EXERCISE: The records that follow should be retyped word for word.

GIVEN DATA:
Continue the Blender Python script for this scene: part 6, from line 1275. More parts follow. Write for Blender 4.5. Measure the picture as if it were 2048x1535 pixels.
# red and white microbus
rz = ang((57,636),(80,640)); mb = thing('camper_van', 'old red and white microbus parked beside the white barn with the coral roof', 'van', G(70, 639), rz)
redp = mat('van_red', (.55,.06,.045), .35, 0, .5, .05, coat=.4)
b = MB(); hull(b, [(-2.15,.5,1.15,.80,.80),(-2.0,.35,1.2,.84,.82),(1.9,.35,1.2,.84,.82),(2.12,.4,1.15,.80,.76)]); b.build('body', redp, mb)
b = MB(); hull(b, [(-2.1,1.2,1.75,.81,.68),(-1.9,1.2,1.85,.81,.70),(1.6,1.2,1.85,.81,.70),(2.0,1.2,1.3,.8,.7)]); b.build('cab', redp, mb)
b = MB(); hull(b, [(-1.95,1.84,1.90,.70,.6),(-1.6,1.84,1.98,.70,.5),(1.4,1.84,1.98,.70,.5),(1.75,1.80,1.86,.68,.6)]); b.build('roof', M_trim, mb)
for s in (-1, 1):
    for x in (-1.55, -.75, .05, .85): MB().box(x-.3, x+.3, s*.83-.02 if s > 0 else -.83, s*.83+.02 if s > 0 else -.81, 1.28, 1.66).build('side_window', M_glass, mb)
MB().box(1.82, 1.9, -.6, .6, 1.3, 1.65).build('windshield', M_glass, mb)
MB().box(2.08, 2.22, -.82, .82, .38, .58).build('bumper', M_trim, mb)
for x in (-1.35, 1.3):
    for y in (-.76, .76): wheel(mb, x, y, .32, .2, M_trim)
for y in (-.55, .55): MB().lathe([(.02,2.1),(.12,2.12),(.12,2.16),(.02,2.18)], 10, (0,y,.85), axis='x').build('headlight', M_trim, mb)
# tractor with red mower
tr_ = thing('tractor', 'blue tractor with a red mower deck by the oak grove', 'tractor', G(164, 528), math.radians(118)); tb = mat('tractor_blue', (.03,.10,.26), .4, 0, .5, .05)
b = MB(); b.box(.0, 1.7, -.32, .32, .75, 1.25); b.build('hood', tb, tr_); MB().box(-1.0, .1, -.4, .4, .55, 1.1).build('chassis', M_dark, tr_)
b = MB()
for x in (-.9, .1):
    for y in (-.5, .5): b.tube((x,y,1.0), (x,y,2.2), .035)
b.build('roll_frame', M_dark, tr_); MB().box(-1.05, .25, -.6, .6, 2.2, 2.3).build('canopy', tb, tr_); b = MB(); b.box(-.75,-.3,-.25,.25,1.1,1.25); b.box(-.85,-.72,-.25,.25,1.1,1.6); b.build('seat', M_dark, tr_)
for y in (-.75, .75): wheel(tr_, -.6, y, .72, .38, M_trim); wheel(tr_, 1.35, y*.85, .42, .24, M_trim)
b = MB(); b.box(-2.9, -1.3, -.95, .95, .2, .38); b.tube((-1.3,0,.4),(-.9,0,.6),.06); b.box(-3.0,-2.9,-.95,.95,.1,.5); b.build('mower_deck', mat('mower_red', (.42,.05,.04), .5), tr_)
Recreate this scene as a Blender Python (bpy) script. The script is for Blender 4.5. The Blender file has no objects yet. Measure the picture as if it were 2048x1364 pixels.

FINAL RESULT:
Continue the Blender Python script for this scene: part 6, from line 1275. More parts follow. Write for Blender 4.5. Measure the picture as if it were 2048x1535 pixels.
# red and white microbus
rz = ang((57,636),(80,640)); mb = thing('camper_van', 'old red and white microbus parked beside the white barn with the coral roof', 'van', G(70, 639), rz)
redp = mat('van_red', (.55,.06,.045), .35, 0, .5, .05, coat=.4)
b = MB(); hull(b, [(-2.15,.5,1.15,.80,.80),(-2.0,.35,1.2,.84,.82),(1.9,.35,1.2,.84,.82),(2.12,.4,1.15,.80,.76)]); b.build('body', redp, mb)
b = MB(); hull(b, [(-2.1,1.2,1.75,.81,.68),(-1.9,1.2,1.85,.81,.70),(1.6,1.2,1.85,.81,.70),(2.0,1.2,1.3,.8,.7)]); b.build('cab', redp, mb)
b = MB(); hull(b, [(-1.95,1.84,1.90,.70,.6),(-1.6,1.84,1.98,.70,.5),(1.4,1.84,1.98,.70,.5),(1.75,1.80,1.86,.68,.6)]); b.build('roof', M_trim, mb)
for s in (-1, 1):
    for x in (-1.55, -.75, .05, .85): MB().box(x-.3, x+.3, s*.83-.02 if s > 0 else -.83, s*.83+.02 if s > 0 else -.81, 1.28, 1.66).build('side_window', M_glass, mb)
MB().box(1.82, 1.9, -.6, .6, 1.3, 1.65).build('windshield', M_glass, mb)
MB().box(2.08, 2.22, -.82, .82, .38, .58).build('bumper', M_trim, mb)
for x in (-1.35, 1.3):
    for y in (-.76, .76): wheel(mb, x, y, .32, .2, M_trim)
for y in (-.55, .55): MB().lathe([(.02,2.1),(.12,2.12),(.12,2.16),(.02,2.18)], 10, (0,y,.85), axis='x').build('headlight', M_trim, mb)
# tractor with red mower
tr_ = thing('tractor', 'blue tractor with a red mower deck by the oak grove', 'tractor', G(164, 528), math.radians(118)); tb = mat('tractor_blue', (.03,.10,.26), .4, 0, .5, .05)
b = MB(); b.box(.0, 1.7, -.32, .32, .75, 1.25); b.build('hood', tb, tr_); MB().box(-1.0, .1, -.4, .4, .55, 1.1).build('chassis', M_dark, tr_)
b = MB()
for x in (-.9, .1):
    for y in (-.5, .5): b.tube((x,y,1.0), (x,y,2.2), .035)
b.build('roll_frame', M_dark, tr_); MB().box(-1.05, .25, -.6, .6, 2.2, 2.3).build('canopy', tb, tr_); b = MB(); b.box(-.75,-.3,-.25,.25,1.1,1.25); b.box(-.85,-.72,-.25,.25,1.1,1.6); b.build('seat', M_dark, tr_)
for y in (-.75, .75): wheel(tr_, -.6, y, .72, .38, M_trim); wheel(tr_, 1.35, y*.85, .42, .24, M_trim)
b = MB(); b.box(-2.9, -1.3, -.95, .95, .2, .38); b.tube((-1.3,0,.4),(-.9,0,.6),.06); b.box(-3.0,-2.9,-.95,.95,.1,.5); b.build('mower_deck', mat('mower_red', (.42,.05,.04), .5), tr_)
Recreate this scene as a Blender Python (bpy) script. The script is for Blender 4.5. The Blender file has no objects yet. Measure the picture as if it were 2048x1364 pixels.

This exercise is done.